To determine if copper will oxidize in the presence of oxygen and hydrogen ions under standard conditions, we should compare the standard reduction potentials of the half-reactions. The relevant half-reactions are: 1. \(Cu^{2+}(aq) + 2e^{-} ⟶ Cu(s)\) - standard reduction potential (SRP) = +0.34 V 2. \(O_2(g) + 4H^{+}(aq) + 4e^{-} ⟶ 2H_2O(l)\) - standard reduction potential (SRP) = +1.23 V If the sum of the standard reduction potentials is positive, the reaction is spontaneous, meaning the oxidation of copper will occur. In order to find out if the reaction is spontaneous, the half-reactions must be added together, where the second reaction is kept as it is, and the first reaction is reversed (oxidation).
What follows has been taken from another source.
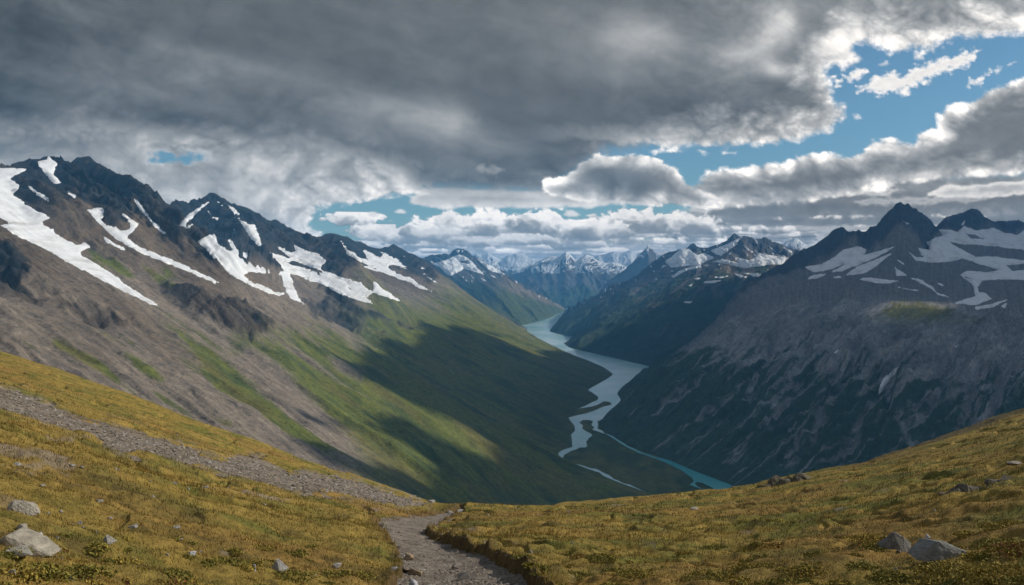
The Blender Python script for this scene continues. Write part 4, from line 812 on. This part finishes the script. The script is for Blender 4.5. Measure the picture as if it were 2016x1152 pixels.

The reversed reaction for the first half-reaction is as follows: 3. \(Cu(s) ⟶ Cu^{2+}(aq) + 2e^{-}\) with a standard reduction potential of -0.34V. Now, we will add the half-reactions and their corresponding standard reduction potentials: 4. \( Cu(s) + O_2(g) + 4H^{+}(aq) ⟶ Cu^{2+}(aq) + 2H_2O(l)\) with a total SRP = -0.34V + 1.23V = +0.89V Since the total standard reduction potential is positive (+0.89V), the reaction is spontaneous and copper will oxidize under standard conditions in the presence of oxygen and hydrogen ions.

The Statue of Liberty is made of copper, and its supporting structure is made of iron. When two metals with different standard reduction potentials (like copper and iron) come into contact in the presence of moisture, a process called galvanic corrosion can occur. In this process, the metal with a lower reduction potential (iron in this case) will corrode, while the metal with a higher reduction potential (copper) will be protected. Teflon spacers were placed between the iron skeleton and the copper metal on the surface of the Statue of Liberty during its refurbishment to prevent this galvanic corrosion. These spacers act as an insulator, preventing direct contact between the copper and iron metals, and thus eliminating the possibility of galvanic corrosion. This helps to ensure the longevity and structural integrity of both the copper surface and the iron supporting structure, preserving the monument for future generations to appreciate.